In real‑world production, if a backdrop is 12,000 lux and your interior is 500 lux, you don’t dim the backdrop to 500 lux; you expose for the interior and bracket or shoot separate plates for the backdrop. Why? Because the moment you drop the backdrop’s physical brightness, you lose its colour fidelity, contrast, and detail...exactly what happens in the render when you slide that value down. In other words, 12000 is not too high and is an appropriate level for many hdris, 500 on the other hand is quite low but is often used for some of chiefs backdrops that have a larger concentration of green pixels to avoid color casting...and consequently, limit the effect of more dynamic and natural lighting.

What’s actually occurring when you lower the backdrop intensity to “normalise” the view is:

 

1. You reduce the light emitted by the backdrop.

2. The camera’s auto‑exposure (or the render engine’s exposure compensation) sees a darker overall scene and opens up.

3. The interior brightens—but so does the noise/grain in the shadows, and the backdrop remains dull because its native light level is still being crushed.

 

For me personally that’s not a solution I care for but I have additional tools at my disposal; it’s trading one problem for another, exactly like trying to shoot an HDR scene with a single exposure, no bracketing.

 

The proper photographic workflow—whether on set or in post—is to capture multiple exposures of the same frame and combine them where the content of each is correctly exposed. In a render engine that lacks native exposure stacking, the equivalent is to render the backdrop and the interior as separate passes, then composite them. This is quite literally what I do with a real camera in a real world application, it takes some skills to shoot an interior shot where a bright exterior is in frame and you don't want it blown out.

 

That’s why I’ve repeatedly requested features like:

 

· A separate intensity map for backdrop elements, independent of the main scene lighting.

· Object / texture ID masks that let us isolate the backdrop in post.

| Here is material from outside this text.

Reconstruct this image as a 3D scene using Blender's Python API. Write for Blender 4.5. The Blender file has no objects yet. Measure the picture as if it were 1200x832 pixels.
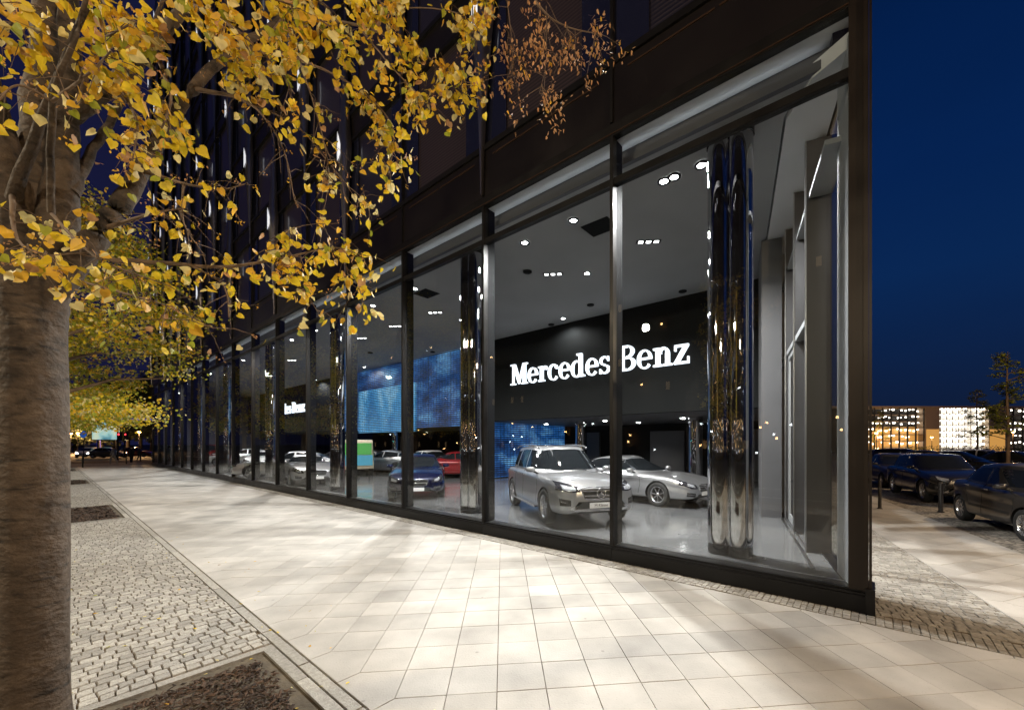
import bpy, bmesh, math, random
from math import sin, cos, pi, radians, sqrt, atan2, hypot
from mathutils import Vector, Matrix
from mathutils.bvhtree import BVHTree

scene = bpy.context.scene
col = scene.collection
FPX, CX, HY, H = 470.0, 638.5, 520.0, 2.0

# ---------------------------------------------------------------- camera
cam = bpy.data.cameras.new('camera'); cam_o = bpy.data.objects.new('camera', cam); col.objects.link(cam_o)
cam_o.location = (0, 0, H); cam_o.rotation_euler = (radians(90), 0, 0)
cam.sensor_width = 36.0; cam.lens = FPX / 1200 * 36
cam.shift_x = -(CX - 600) / 1200; cam.shift_y = (HY - 416) / 1200
cam.clip_start = 0.05; cam.clip_end = 3000
scene.camera = cam_o

# ---------------------------------------------------------------- world: deep dusk sky
world = bpy.data.worlds.new('World'); scene.world = world; world.use_nodes = True
wn = world.node_tree.nodes; wl = world.node_tree.links
bg = wn['Background']
sky = wn.new('ShaderNodeTexSky'); sky.sky_type = 'NISHITA'; sky.sun_disc = False
sky.sun_elevation = radians(-4.0); sky.sun_rotation = radians(60); sky.altitude = 0; sky.ozone_density = 5.0
tint = wn.new('ShaderNodeMix'); tint.data_type = 'RGBA'; tint.blend_type = 'MULTIPLY'; tint.inputs[0].default_value = 1
geo = wn.new('ShaderNodeTexCoord'); sep = wn.new('ShaderNodeSeparateXYZ'); ramp = wn.new('ShaderNodeValToRGB')
wl.new(geo.outputs['Generated'], sep.inputs[0]); wl.new(sep.outputs[2], ramp.inputs[0])
e = ramp.color_ramp.elements
e[0].position = 0.0; e[0].color = (0.0065, 0.0090, 0.026, 1)
e[1].position = 0.95; e[1].color = (0.0006, 0.003, 0.016, 1)
for p_, c_ in ((0.05, (0.0050, 0.0120, 0.040, 1)), (0.3, (0.0030, 0.0205, 0.088, 1)), (0.45, (0.0018, 0.0165, 0.082, 1)), (0.68, (0.0008, 0.0115, 0.060, 1))):
    n_ = e.new(p_); n_.color = c_
# the half of the sky over the main road (left) is duller and more violet; faint uneven haze everywhere
mxs = wn.new('ShaderNodeMix'); mxs.data_type = 'RGBA'; rl = wn.new('ShaderNodeMapRange'); rl.inputs[1].default_value = -0.25; rl.inputs[2].default_value = 0.35; wl.new(sep.outputs[0], rl.inputs[0])
wl.new(rl.outputs[0], mxs.inputs[0]); mxs.inputs[6].default_value = (0.0075, 0.0085, 0.035, 1); wl.new(ramp.outputs[0], mxs.inputs[7])
cn_ = wn.new('ShaderNodeTexNoise'); cn_.inputs['Scale'].default_value = 2.2; cn_.inputs['Detail'].default_value = 5; cm_ = wn.new('ShaderNodeMapping'); cm_.inputs['Scale'].default_value = (1, 1, 3.5)
wl.new(geo.outputs['Generated'], cm_.inputs[0]); wl.new(cm_.outputs[0], cn_.inputs['Vector']); cr_ = wn.new('ShaderNodeMapRange'); cr_.inputs[1].default_value = .3; cr_.inputs[2].default_value = .7; cr_.inputs[3].default_value = .95; cr_.inputs[4].default_value = 1.05
wl.new(cn_.outputs[0], cr_.inputs[0]); cv_ = wn.new('ShaderNodeVectorMath'); cv_.operation = 'SCALE'; wl.new(mxs.outputs[2], cv_.inputs[0]); wl.new(cr_.outputs[0], cv_.inputs['Scale'])
wl.new(cv_.outputs[0], bg.inputs[0]); bg.inputs[1].default_value = 1.0
wn.remove(sky); wn.remove(tint)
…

· The ability to output the backdrop on its own layer with transparency (alpha channel).

 

These aren’t “nice to haves”—they’re the digital analogue of a cinematographer flagging off the backdrop, lighting it separately, and shooting plates.

 

Until then, the only reliable method is to render with transparency enabled for the backdrop, export a file where the window opening is alpha, and composite the backdrop at whatever exposure you need inside Photoshop (or After Effects, etc.). That gives you full, independent control over the backdrop’s brightness, contrast, and colour without compromising the interior exposure.